■ WHAT IS NEEDED: Give all of the lines again exactly as they read.

■ COLLECTED MATERIAL:
^^^^^^^^

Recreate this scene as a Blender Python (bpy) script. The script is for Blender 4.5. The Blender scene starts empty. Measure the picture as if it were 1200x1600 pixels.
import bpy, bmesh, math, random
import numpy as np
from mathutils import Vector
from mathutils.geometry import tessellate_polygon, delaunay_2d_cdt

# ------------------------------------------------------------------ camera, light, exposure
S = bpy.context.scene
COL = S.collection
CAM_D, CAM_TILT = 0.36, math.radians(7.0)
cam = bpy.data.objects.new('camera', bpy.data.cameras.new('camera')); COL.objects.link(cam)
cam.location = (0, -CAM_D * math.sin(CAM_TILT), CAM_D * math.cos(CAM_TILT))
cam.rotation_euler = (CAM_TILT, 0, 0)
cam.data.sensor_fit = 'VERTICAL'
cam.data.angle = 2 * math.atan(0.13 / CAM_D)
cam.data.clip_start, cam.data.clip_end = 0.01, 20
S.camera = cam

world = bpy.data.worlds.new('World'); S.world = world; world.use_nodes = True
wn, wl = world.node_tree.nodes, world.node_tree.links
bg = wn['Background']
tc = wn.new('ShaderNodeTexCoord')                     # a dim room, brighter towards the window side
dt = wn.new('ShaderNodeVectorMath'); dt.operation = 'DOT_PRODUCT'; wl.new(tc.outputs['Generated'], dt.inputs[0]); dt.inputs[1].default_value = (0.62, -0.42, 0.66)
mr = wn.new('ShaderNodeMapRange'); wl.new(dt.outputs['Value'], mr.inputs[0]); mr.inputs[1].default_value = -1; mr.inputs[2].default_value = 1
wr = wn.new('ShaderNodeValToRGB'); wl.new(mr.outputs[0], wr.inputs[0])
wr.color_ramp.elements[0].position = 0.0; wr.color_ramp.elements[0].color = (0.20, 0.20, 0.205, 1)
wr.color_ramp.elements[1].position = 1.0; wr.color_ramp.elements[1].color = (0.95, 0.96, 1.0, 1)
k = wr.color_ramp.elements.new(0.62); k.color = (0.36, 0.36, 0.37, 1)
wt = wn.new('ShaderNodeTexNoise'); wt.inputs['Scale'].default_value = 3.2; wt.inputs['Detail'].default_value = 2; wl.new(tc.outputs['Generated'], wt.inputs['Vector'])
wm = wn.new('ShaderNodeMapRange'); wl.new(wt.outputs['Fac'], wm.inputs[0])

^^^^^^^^

■ RESPONSE:
Recreate this scene as a Blender Python (bpy) script. The script is for Blender 4.5. The Blender scene starts empty. Measure the picture as if it were 1200x1600 pixels.
import bpy, bmesh, math, random
import numpy as np
from mathutils import Vector
from mathutils.geometry import tessellate_polygon, delaunay_2d_cdt

# ------------------------------------------------------------------ camera, light, exposure
S = bpy.context.scene
COL = S.collection
CAM_D, CAM_TILT = 0.36, math.radians(7.0)
cam = bpy.data.objects.new('camera', bpy.data.cameras.new('camera')); COL.objects.link(cam)
cam.location = (0, -CAM_D * math.sin(CAM_TILT), CAM_D * math.cos(CAM_TILT))
cam.rotation_euler = (CAM_TILT, 0, 0)
cam.data.sensor_fit = 'VERTICAL'
cam.data.angle = 2 * math.atan(0.13 / CAM_D)
cam.data.clip_start, cam.data.clip_end = 0.01, 20
S.camera = cam

world = bpy.data.worlds.new('World'); S.world = world; world.use_nodes = True
wn, wl = world.node_tree.nodes, world.node_tree.links
bg = wn['Background']
tc = wn.new('ShaderNodeTexCoord')                     # a dim room, brighter towards the window side
dt = wn.new('ShaderNodeVectorMath'); dt.operation = 'DOT_PRODUCT'; wl.new(tc.outputs['Generated'], dt.inputs[0]); dt.inputs[1].default_value = (0.62, -0.42, 0.66)
mr = wn.new('ShaderNodeMapRange'); wl.new(dt.outputs['Value'], mr.inputs[0]); mr.inputs[1].default_value = -1; mr.inputs[2].default_value = 1
wr = wn.new('ShaderNodeValToRGB'); wl.new(mr.outputs[0], wr.inputs[0])
wr.color_ramp.elements[0].position = 0.0; wr.color_ramp.elements[0].color = (0.20, 0.20, 0.205, 1)
wr.color_ramp.elements[1].position = 1.0; wr.color_ramp.elements[1].color = (0.95, 0.96, 1.0, 1)
k = wr.color_ramp.elements.new(0.62); k.color = (0.36, 0.36, 0.37, 1)
wt = wn.new('ShaderNodeTexNoise'); wt.inputs['Scale'].default_value = 3.2; wt.inputs['Detail'].default_value = 2; wl.new(tc.outputs['Generated'], wt.inputs['Vector'])
wm = wn.new('ShaderNodeMapRange'); wl.new(wt.outputs['Fac'], wm.inputs[0])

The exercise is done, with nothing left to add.